**REQUIREMENT**
Quote the whole listing verbatim.

========================================================================

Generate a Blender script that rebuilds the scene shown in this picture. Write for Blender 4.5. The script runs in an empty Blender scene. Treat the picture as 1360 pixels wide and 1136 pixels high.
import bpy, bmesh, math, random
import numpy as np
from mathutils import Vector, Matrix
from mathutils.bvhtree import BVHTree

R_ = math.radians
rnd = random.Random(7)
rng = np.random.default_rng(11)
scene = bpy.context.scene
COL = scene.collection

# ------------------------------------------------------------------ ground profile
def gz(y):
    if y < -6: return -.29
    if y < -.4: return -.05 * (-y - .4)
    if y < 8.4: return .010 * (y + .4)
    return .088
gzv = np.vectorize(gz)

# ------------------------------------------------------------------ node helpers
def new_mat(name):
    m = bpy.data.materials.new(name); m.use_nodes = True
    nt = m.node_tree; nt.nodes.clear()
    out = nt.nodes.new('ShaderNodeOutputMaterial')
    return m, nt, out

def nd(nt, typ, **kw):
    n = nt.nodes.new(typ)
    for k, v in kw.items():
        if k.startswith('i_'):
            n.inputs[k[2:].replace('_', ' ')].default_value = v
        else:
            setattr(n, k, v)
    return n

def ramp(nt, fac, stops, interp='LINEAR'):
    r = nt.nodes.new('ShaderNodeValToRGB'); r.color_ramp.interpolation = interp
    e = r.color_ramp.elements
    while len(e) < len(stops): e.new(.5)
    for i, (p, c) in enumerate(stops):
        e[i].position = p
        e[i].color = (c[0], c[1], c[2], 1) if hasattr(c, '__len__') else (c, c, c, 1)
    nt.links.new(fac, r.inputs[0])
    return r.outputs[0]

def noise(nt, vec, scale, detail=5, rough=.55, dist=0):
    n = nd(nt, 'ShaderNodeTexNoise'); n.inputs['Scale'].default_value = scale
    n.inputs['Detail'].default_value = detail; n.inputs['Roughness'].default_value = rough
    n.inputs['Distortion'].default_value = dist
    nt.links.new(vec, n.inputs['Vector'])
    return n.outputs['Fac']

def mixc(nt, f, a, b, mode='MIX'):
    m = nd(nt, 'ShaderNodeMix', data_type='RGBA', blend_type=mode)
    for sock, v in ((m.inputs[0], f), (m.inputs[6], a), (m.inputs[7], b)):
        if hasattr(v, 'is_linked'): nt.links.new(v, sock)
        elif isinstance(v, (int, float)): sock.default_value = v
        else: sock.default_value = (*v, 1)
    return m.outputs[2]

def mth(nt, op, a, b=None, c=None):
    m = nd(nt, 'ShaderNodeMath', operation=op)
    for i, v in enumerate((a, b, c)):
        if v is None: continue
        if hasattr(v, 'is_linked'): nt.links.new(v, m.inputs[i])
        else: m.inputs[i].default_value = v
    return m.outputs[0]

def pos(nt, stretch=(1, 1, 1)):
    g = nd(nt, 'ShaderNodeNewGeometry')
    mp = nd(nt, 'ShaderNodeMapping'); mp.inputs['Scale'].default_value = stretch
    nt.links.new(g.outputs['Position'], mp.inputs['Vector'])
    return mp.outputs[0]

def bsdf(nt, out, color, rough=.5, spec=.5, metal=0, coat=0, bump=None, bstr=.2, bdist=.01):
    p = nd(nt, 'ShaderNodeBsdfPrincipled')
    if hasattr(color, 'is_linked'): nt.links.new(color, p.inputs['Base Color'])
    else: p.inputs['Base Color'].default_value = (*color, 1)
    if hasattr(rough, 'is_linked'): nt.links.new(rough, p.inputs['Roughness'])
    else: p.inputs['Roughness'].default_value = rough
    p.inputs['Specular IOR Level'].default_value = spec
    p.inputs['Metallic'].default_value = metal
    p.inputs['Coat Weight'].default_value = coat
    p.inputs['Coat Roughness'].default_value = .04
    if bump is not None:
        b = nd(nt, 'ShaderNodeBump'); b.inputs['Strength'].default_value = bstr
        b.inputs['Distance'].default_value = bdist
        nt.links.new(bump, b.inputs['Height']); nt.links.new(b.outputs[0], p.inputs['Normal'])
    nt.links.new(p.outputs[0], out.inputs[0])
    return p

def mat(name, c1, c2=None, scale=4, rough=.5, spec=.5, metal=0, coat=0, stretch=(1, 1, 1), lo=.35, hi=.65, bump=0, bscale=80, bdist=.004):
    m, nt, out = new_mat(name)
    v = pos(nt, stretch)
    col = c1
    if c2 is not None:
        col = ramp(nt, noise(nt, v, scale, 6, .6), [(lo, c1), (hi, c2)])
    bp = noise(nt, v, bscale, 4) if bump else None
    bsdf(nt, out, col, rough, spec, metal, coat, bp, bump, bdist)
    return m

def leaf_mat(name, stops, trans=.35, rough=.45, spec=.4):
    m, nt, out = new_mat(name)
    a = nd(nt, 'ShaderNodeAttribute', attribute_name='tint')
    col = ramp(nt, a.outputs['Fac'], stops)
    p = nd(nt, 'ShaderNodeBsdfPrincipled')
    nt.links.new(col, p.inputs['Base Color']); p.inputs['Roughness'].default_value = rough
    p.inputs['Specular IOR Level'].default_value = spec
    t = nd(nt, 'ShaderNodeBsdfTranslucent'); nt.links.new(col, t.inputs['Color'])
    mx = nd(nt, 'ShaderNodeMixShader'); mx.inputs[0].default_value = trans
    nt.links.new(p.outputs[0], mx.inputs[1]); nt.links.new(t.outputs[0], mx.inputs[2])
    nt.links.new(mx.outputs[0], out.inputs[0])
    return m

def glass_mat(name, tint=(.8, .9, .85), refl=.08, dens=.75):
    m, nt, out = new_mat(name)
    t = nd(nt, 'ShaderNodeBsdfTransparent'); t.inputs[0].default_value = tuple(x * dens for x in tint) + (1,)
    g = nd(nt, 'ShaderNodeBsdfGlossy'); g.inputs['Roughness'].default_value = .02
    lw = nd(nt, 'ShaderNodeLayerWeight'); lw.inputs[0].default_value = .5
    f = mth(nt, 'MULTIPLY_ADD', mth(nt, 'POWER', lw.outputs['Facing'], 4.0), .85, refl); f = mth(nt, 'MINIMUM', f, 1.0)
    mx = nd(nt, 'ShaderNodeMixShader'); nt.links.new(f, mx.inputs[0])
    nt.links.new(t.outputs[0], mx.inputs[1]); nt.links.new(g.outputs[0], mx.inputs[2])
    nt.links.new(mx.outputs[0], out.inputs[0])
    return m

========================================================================

**SOLVED PROBLEM**
Generate a Blender script that rebuilds the scene shown in this picture. Write for Blender 4.5. The script runs in an empty Blender scene. Treat the picture as 1360 pixels wide and 1136 pixels high.
import bpy, bmesh, math, random
import numpy as np
from mathutils import Vector, Matrix
from mathutils.bvhtree import BVHTree

R_ = math.radians
rnd = random.Random(7)
rng = np.random.default_rng(11)
scene = bpy.context.scene
COL = scene.collection

# ------------------------------------------------------------------ ground profile
def gz(y):
    if y < -6: return -.29
    if y < -.4: return -.05 * (-y - .4)
    if y < 8.4: return .010 * (y + .4)
    return .088
gzv = np.vectorize(gz)

# ------------------------------------------------------------------ node helpers
def new_mat(name):
    m = bpy.data.materials.new(name); m.use_nodes = True
    nt = m.node_tree; nt.nodes.clear()
    out = nt.nodes.new('ShaderNodeOutputMaterial')
    return m, nt, out

def nd(nt, typ, **kw):
    n = nt.nodes.new(typ)
    for k, v in kw.items():
        if k.startswith('i_'):
            n.inputs[k[2:].replace('_', ' ')].default_value = v
        else:
            setattr(n, k, v)
    return n

def ramp(nt, fac, stops, interp='LINEAR'):
    r = nt.nodes.new('ShaderNodeValToRGB'); r.color_ramp.interpolation = interp
    e = r.color_ramp.elements
    while len(e) < len(stops): e.new(.5)
    for i, (p, c) in enumerate(stops):
        e[i].position = p
        e[i].color = (c[0], c[1], c[2], 1) if hasattr(c, '__len__') else (c, c, c, 1)
    nt.links.new(fac, r.inputs[0])
    return r.outputs[0]

def noise(nt, vec, scale, detail=5, rough=.55, dist=0):
    n = nd(nt, 'ShaderNodeTexNoise'); n.inputs['Scale'].default_value = scale
    n.inputs['Detail'].default_value = detail; n.inputs['Roughness'].default_value = rough
    n.inputs['Distortion'].default_value = dist
    nt.links.new(vec, n.inputs['Vector'])
    return n.outputs['Fac']

def mixc(nt, f, a, b, mode='MIX'):
    m = nd(nt, 'ShaderNodeMix', data_type='RGBA', blend_type=mode)
    for sock, v in ((m.inputs[0], f), (m.inputs[6], a), (m.inputs[7], b)):
        if hasattr(v, 'is_linked'): nt.links.new(v, sock)
        elif isinstance(v, (int, float)): sock.default_value = v
        else: sock.default_value = (*v, 1)
    return m.outputs[2]

def mth(nt, op, a, b=None, c=None):
    m = nd(nt, 'ShaderNodeMath', operation=op)
    for i, v in enumerate((a, b, c)):
        if v is None: continue
        if hasattr(v, 'is_linked'): nt.links.new(v, m.inputs[i])
        else: m.inputs[i].default_value = v
    return m.outputs[0]

def pos(nt, stretch=(1, 1, 1)):
    g = nd(nt, 'ShaderNodeNewGeometry')
    mp = nd(nt, 'ShaderNodeMapping'); mp.inputs['Scale'].default_value = stretch
    nt.links.new(g.outputs['Position'], mp.inputs['Vector'])
    return mp.outputs[0]

def bsdf(nt, out, color, rough=.5, spec=.5, metal=0, coat=0, bump=None, bstr=.2, bdist=.01):
    p = nd(nt, 'ShaderNodeBsdfPrincipled')
    if hasattr(color, 'is_linked'): nt.links.new(color, p.inputs['Base Color'])
    else: p.inputs['Base Color'].default_value = (*color, 1)
    if hasattr(rough, 'is_linked'): nt.links.new(rough, p.inputs['Roughness'])
    else: p.inputs['Roughness'].default_value = rough
    p.inputs['Specular IOR Level'].default_value = spec
    p.inputs['Metallic'].default_value = metal
    p.inputs['Coat Weight'].default_value = coat
    p.inputs['Coat Roughness'].default_value = .04
    if bump is not None:
        b = nd(nt, 'ShaderNodeBump'); b.inputs['Strength'].default_value = bstr
        b.inputs['Distance'].default_value = bdist
        nt.links.new(bump, b.inputs['Height']); nt.links.new(b.outputs[0], p.inputs['Normal'])
    nt.links.new(p.outputs[0], out.inputs[0])
    return p

def mat(name, c1, c2=None, scale=4, rough=.5, spec=.5, metal=0, coat=0, stretch=(1, 1, 1), lo=.35, hi=.65, bump=0, bscale=80, bdist=.004):
    m, nt, out = new_mat(name)
    v = pos(nt, stretch)
    col = c1
    if c2 is not None:
        col = ramp(nt, noise(nt, v, scale, 6, .6), [(lo, c1), (hi, c2)])
    bp = noise(nt, v, bscale, 4) if bump else None
    bsdf(nt, out, col, rough, spec, metal, coat, bp, bump, bdist)
    return m

def leaf_mat(name, stops, trans=.35, rough=.45, spec=.4):
    m, nt, out = new_mat(name)
    a = nd(nt, 'ShaderNodeAttribute', attribute_name='tint')
    col = ramp(nt, a.outputs['Fac'], stops)
    p = nd(nt, 'ShaderNodeBsdfPrincipled')
    nt.links.new(col, p.inputs['Base Color']); p.inputs['Roughness'].default_value = rough
    p.inputs['Specular IOR Level'].default_value = spec
    t = nd(nt, 'ShaderNodeBsdfTranslucent'); nt.links.new(col, t.inputs['Color'])
    mx = nd(nt, 'ShaderNodeMixShader'); mx.inputs[0].default_value = trans
    nt.links.new(p.outputs[0], mx.inputs[1]); nt.links.new(t.outputs[0], mx.inputs[2])
    nt.links.new(mx.outputs[0], out.inputs[0])
    return m

def glass_mat(name, tint=(.8, .9, .85), refl=.08, dens=.75):
    m, nt, out = new_mat(name)
    t = nd(nt, 'ShaderNodeBsdfTransparent'); t.inputs[0].default_value = tuple(x * dens for x in tint) + (1,)
    g = nd(nt, 'ShaderNodeBsdfGlossy'); g.inputs['Roughness'].default_value = .02
    lw = nd(nt, 'ShaderNodeLayerWeight'); lw.inputs[0].default_value = .5
    f = mth(nt, 'MULTIPLY_ADD', mth(nt, 'POWER', lw.outputs['Facing'], 4.0), .85, refl); f = mth(nt, 'MINIMUM', f, 1.0)
    mx = nd(nt, 'ShaderNodeMixShader'); nt.links.new(f, mx.inputs[0])
    nt.links.new(t.outputs[0], mx.inputs[1]); nt.links.new(g.outputs[0], mx.inputs[2])
    nt.links.new(mx.outputs[0], out.inputs[0])
    return m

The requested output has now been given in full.